Okay, thanks so much. I’ll probably take some follow-ups offline. And then could you talk a little bit about pricing dynamics within the software market for construction? Are you seeing any meaningful price pressure at this point and is that the e-Builder acquisition in part defensive in any capacity?

Steve Berglund

Analyst · Colin Rusch. Your line is open

No, first of all, I would describe e-Builder as basically looking to the market at the future and I would see this is opportunity and really there are no particular defensive aspects to the e-Builder transaction. I would say is, I don’t think that there are any, what I would call, notable pricing pressures in construction software at this point in time. I think, in some cases, there is a tendency to bundle, okay, which in, kind of a line item level might represent some pricing pressure. But in general, I think the – this is more about opportunity and upside and the value sell more so than kind of pricing pressure as in a discrete sale.
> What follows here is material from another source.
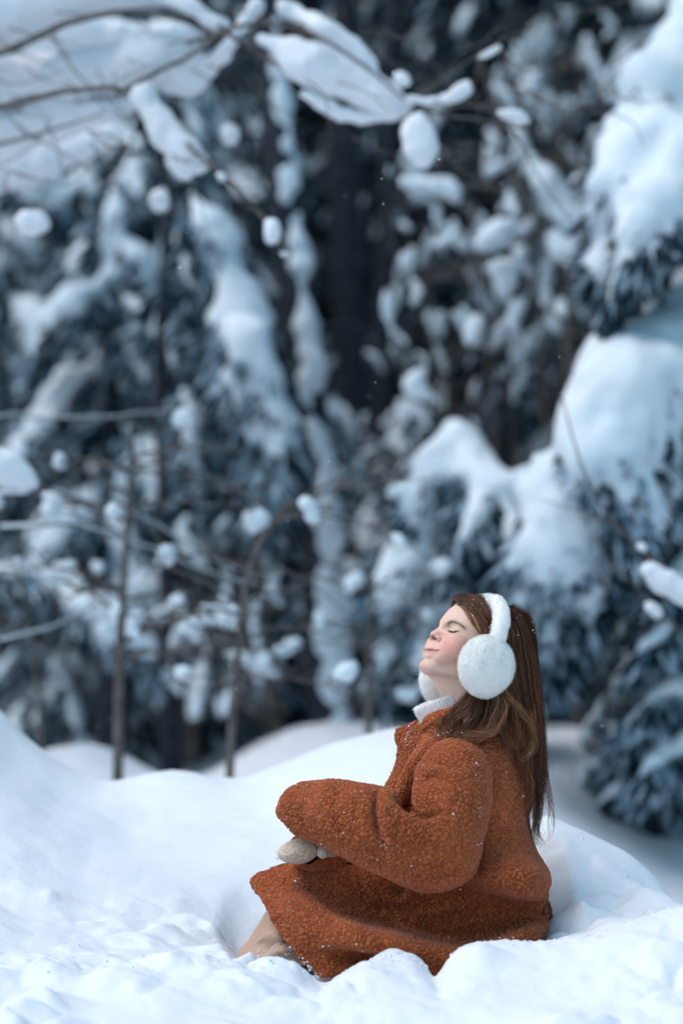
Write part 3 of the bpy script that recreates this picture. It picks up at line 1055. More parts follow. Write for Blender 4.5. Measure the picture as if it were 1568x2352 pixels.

So I think it’s more about selling value and okay, pricing for value, more so than, let’s call it, pricing pressure for kind of a line item in an invoice.

Colin Rusch

Analyst · Colin Rusch. Your line is open

Perfect. Thanks so much guys.

Steve Berglund

Analyst · Colin Rusch. Your line is open

Thank you.

Operator

Operator

There are no further questions at this time. I will now turn the call back over to Mr. Leyba.

Michael Leyba

Analyst

Thank you, Justy, and thank you, everyone for attending today's call. We look forward to speaking to you next quarter.